You see, I had always been the easier Kubagawa child to raise compared to my then six-year-old brother, who didn’t mind sharing his tears and puke with innocent bystanders. My mother willingly brought my munchkin self with her for errands and “big people” events because I was painfully shy. Even when the “big people” pinched my cheeks or petted my mushroom cut hair, I just smiled and acted like a good girl, happily bopping around in my own world with my imaginary friends.

Yet, in my first childhood memory, I had been playing around with my chopsticks, when I decided to make the grave mistake of sticking a chopstick straight into my rice. The next thing I know, my mom immediately took it out and slapped my wrist, an action that signified serious disappointment in me. I learned that by sticking my chopsticks into my rice, I was essentially performing a practice only carried out in funerals of some Asian cultures. In my pre-school mind, I thought this death-offering custom was trivial, but to my parents, I had seriously disrespected the Japanese culture.

And so when I celebrated my friend’s birthday this weekend at a local, Duke-favorite restaurant, which strives to serve dishes that are not only delicious but uniquely presented, I once again relived my earliest childhood memory. My friend’s dish, which required the use of chopsticks, was served to him with the chopsticks sticking straight up from the entree.

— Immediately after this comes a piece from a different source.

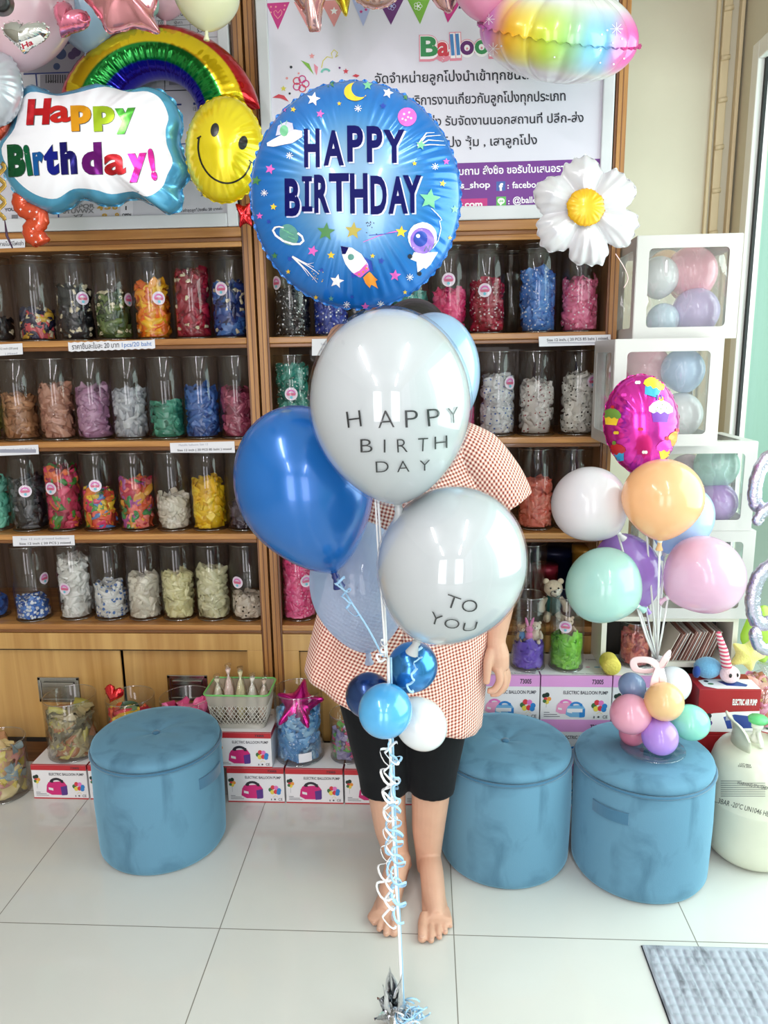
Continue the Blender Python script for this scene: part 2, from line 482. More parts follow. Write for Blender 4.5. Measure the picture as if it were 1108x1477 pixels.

Now, because my friend was familiar with appropriate chopsticks etiquette, he immediately took them out once his dish was before him, as we both awkwardly grinned and explained to our friends this cultural blunder. Surely, on a day when we were celebrating our friend’s birthday, the last thing we wanted was a wish of death. Feeling the same disrespect my parents had, but knowing that the restaurant owner was probably unaware of the major faux pas, I sent an e-mail to him explaining the need to change the entree’s presentation.

Sure enough, the restaurant owner was sincerely apologetic as he called me the next day, citing that another customer had referenced the same mistake previous to my complaint. Changes had been already made prior to my visit, but with a few newly hired waiters, some miscommunication must have occurred. And while that was all done and good, I couldn’t help but think of my own personal experiences when I had unintentionally disrespected someone other than my always-forgiving parents, simply because I wasn’t culturally aware.

“Multiculturalism” and “diversity” are thrown around so much here that we often lose sight of their real-world importance and implications, just as it is for “effortless perfection.” Even as a melting pot country, we frankly aren’t that culturally competent. Take, for example, our humanitarian aid efforts in Afghanistan during our military bombing campaign. Though we dropped hundreds of thousands of packets that were vegetarian and Muslim dietary-friendly, we sent vegetarian and Muslim dietary-friendly American foods like peanut butter. And while we may have viewed it as a “rare and sumptuous treat” (CNN.com) for starving Afghans, international news reports indicate that products like peanut butter were not what the Afghans truly needed. If anything, Afghans were left asking, “What is this?”

Even at Duke, we parade around the banner of multiculturalism and diversity, but the stigma is that a student does not truly become “culturally aware” until one studies abroad and then suffers from the “2nd semester, junior year” syndrome. Yet, campus-wide events like today’s Springternational should not be regarded as another empty promotion for multiculturalism and diversity (or another excuse to have beer on points). If anything, we possess valuable resources for attaining cultural competency right here on campus, that can prevent chopsticks and peanut butter blunders: each other.

Miho Kubagawa is a Trinity sophomore. Her column appears every other Friday.